▶ _The task_:
Would you write out the listing verbatim and skip every picture in it?

▶ _Stored data_:
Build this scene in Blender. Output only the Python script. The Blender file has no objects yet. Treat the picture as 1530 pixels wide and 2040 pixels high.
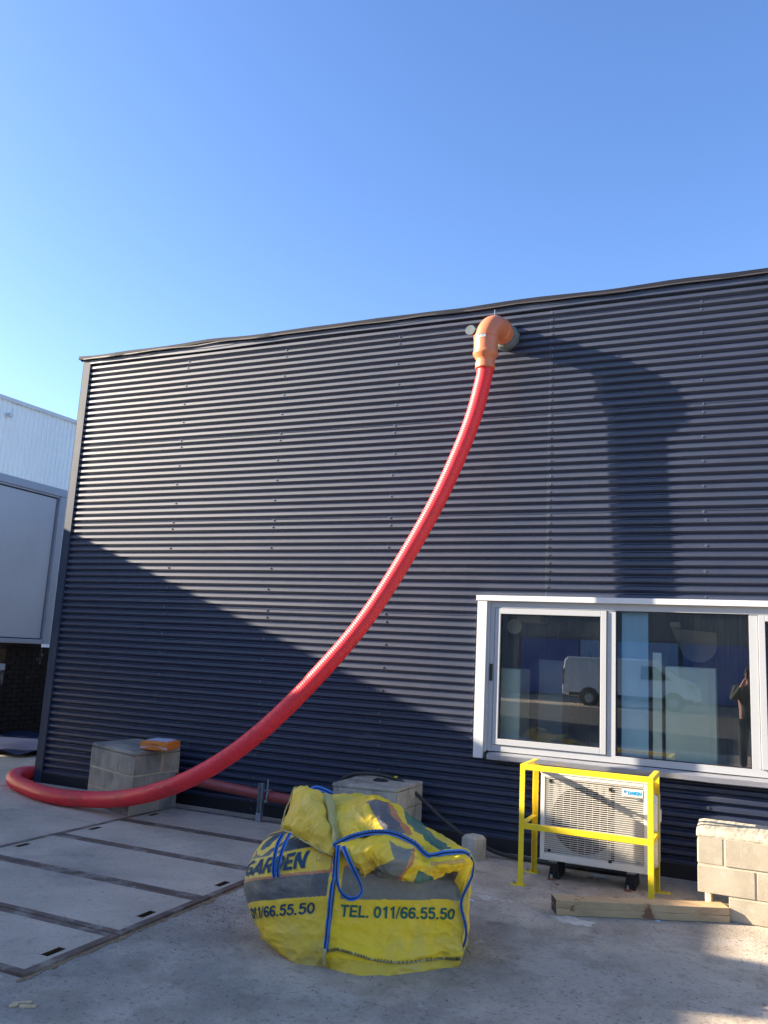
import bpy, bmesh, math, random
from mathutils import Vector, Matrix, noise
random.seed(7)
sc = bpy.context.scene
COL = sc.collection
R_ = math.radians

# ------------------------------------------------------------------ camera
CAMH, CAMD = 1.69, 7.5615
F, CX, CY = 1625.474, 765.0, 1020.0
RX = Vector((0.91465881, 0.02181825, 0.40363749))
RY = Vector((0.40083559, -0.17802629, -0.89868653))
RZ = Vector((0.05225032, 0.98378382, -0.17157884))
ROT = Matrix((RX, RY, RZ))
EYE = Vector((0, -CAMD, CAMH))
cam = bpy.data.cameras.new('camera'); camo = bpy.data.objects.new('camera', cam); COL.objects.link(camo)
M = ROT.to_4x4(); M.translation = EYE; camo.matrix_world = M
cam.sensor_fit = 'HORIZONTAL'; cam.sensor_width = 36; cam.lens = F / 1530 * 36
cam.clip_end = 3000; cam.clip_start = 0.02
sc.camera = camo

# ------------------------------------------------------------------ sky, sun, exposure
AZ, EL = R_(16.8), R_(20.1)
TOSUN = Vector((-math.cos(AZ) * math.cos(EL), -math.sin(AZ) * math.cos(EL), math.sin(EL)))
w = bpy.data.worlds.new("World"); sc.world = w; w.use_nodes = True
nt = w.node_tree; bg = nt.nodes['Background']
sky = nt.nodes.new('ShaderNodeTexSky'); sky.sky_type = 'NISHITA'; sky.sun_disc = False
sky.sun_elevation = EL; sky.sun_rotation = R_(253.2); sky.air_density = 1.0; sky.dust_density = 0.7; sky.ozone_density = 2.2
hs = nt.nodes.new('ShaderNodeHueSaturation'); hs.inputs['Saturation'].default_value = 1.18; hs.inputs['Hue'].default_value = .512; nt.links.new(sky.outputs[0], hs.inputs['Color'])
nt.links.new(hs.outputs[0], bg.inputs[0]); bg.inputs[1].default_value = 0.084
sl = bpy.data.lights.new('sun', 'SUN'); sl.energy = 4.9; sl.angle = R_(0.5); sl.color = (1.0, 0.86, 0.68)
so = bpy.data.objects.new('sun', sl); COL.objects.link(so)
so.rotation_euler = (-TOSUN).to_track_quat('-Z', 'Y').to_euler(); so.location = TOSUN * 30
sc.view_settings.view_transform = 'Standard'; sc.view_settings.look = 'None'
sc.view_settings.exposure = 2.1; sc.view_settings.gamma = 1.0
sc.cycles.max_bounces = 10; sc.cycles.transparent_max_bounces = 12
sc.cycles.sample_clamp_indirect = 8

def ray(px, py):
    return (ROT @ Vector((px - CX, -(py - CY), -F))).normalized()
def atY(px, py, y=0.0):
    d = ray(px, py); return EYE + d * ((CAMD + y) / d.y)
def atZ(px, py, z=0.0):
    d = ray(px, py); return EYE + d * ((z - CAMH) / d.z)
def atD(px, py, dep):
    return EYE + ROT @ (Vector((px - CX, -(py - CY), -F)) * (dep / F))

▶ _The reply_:
Build this scene in Blender. Output only the Python script. The Blender file has no objects yet. Treat the picture as 1530 pixels wide and 2040 pixels high.
import bpy, bmesh, math, random
from mathutils import Vector, Matrix, noise
random.seed(7)
sc = bpy.context.scene
COL = sc.collection
R_ = math.radians

# ------------------------------------------------------------------ camera
CAMH, CAMD = 1.69, 7.5615
F, CX, CY = 1625.474, 765.0, 1020.0
RX = Vector((0.91465881, 0.02181825, 0.40363749))
RY = Vector((0.40083559, -0.17802629, -0.89868653))
RZ = Vector((0.05225032, 0.98378382, -0.17157884))
ROT = Matrix((RX, RY, RZ))
EYE = Vector((0, -CAMD, CAMH))
cam = bpy.data.cameras.new('camera'); camo = bpy.data.objects.new('camera', cam); COL.objects.link(camo)
M = ROT.to_4x4(); M.translation = EYE; camo.matrix_world = M
cam.sensor_fit = 'HORIZONTAL'; cam.sensor_width = 36; cam.lens = F / 1530 * 36
cam.clip_end = 3000; cam.clip_start = 0.02
sc.camera = camo

# ------------------------------------------------------------------ sky, sun, exposure
AZ, EL = R_(16.8), R_(20.1)
TOSUN = Vector((-math.cos(AZ) * math.cos(EL), -math.sin(AZ) * math.cos(EL), math.sin(EL)))
w = bpy.data.worlds.new("World"); sc.world = w; w.use_nodes = True
nt = w.node_tree; bg = nt.nodes['Background']
sky = nt.nodes.new('ShaderNodeTexSky'); sky.sky_type = 'NISHITA'; sky.sun_disc = False
sky.sun_elevation = EL; sky.sun_rotation = R_(253.2); sky.air_density = 1.0; sky.dust_density = 0.7; sky.ozone_density = 2.2
hs = nt.nodes.new('ShaderNodeHueSaturation'); hs.inputs['Saturation'].default_value = 1.18; hs.inputs['Hue'].default_value = .512; nt.links.new(sky.outputs[0], hs.inputs['Color'])
nt.links.new(hs.outputs[0], bg.inputs[0]); bg.inputs[1].default_value = 0.084
sl = bpy.data.lights.new('sun', 'SUN'); sl.energy = 4.9; sl.angle = R_(0.5); sl.color = (1.0, 0.86, 0.68)
so = bpy.data.objects.new('sun', sl); COL.objects.link(so)
so.rotation_euler = (-TOSUN).to_track_quat('-Z', 'Y').to_euler(); so.location = TOSUN * 30
sc.view_settings.view_transform = 'Standard'; sc.view_settings.look = 'None'
sc.view_settings.exposure = 2.1; sc.view_settings.gamma = 1.0
sc.cycles.max_bounces = 10; sc.cycles.transparent_max_bounces = 12
sc.cycles.sample_clamp_indirect = 8

def ray(px, py):
    return (ROT @ Vector((px - CX, -(py - CY), -F))).normalized()
def atY(px, py, y=0.0):
    d = ray(px, py); return EYE + d * ((CAMD + y) / d.y)
def atZ(px, py, z=0.0):
    d = ray(px, py); return EYE + d * ((z - CAMH) / d.z)
def atD(px, py, dep):
    return EYE + ROT @ (Vector((px - CX, -(py - CY), -F)) * (dep / F))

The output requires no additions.